Phnom Penh Wednesday, 16 March 2011
via CAAI
Photo: Soeung Sophat, VOA Khmer
Exiled Cambodian opposition leader Sam Rainsy talks to Cambodian-American supporters in Falls Church, near Washington, DC on February 24, 3011. He has been sentenced to 12 years in prison and is on a two-day trip in Washington to garner support from the US government.
“Sam Rainsy must lose all rights and privileges to membership of the National Assembly for Kampong Cham province.”
The National Assembly announced Wednesday it was removing Sam Rainsy from parliament, following the decision by the Supreme Court in February to uphold criminal charges against him.
Sam Rainsy, the main opposition leader in the National Assembly, will no longer hold his representative seat there, the Assembly said in announcing a decision made Tuesday.
The February Supreme Court decision, which upheld Sam Rainsy’s guilty verdict and two-year sentence for racial incitement and the destruction of markers on the Vietnamese border, effectively ended his legal bid to avoid a criminal sentence. He still faces an ongoing legal battle over a charge of disinformation, which carries a 10-year sentence.
In a directive issued Tuesday, National Assembly President Heng Samrin said the decision also meant, “Sam Rainsy must lose all rights and privileges to membership of the National Assembly for Kampong Cham province.”
Sam Rainsy Party spokesman Yim Sovann called the move a slide in Cambodian democracy.
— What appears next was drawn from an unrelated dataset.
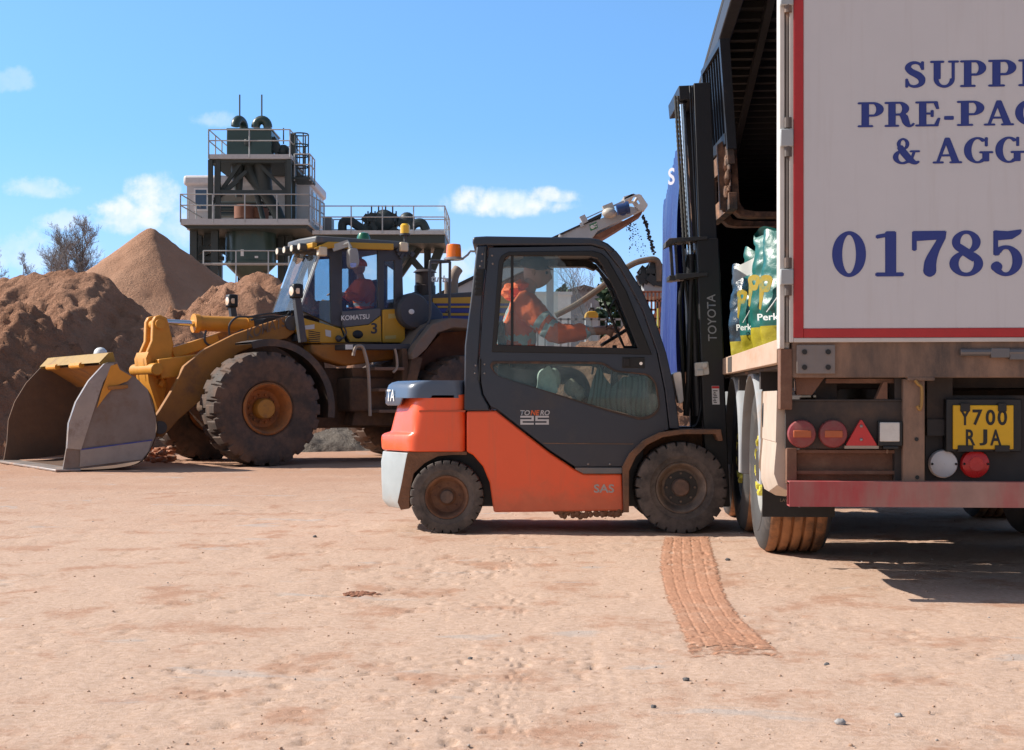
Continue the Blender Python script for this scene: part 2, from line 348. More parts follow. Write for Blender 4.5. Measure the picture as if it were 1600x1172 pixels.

The party will now work with the government to find a solution, he said, without elaborating.
Koul Panha, executive director of the Committee for Free and Fair Elections, said the loss of the opposition’s main party leader would damage the upcoming elections in 2012 and 2013.
The move would hurt the opposition’s access to free and fair elections, he said, especially with its now ousted leader in exile.
Chea Vannath, an independent political analyst, said Wednesday Sam Rainsy’s political life would be hurt in the short term, but she predicted he would eventually be allowed to return under a political solution.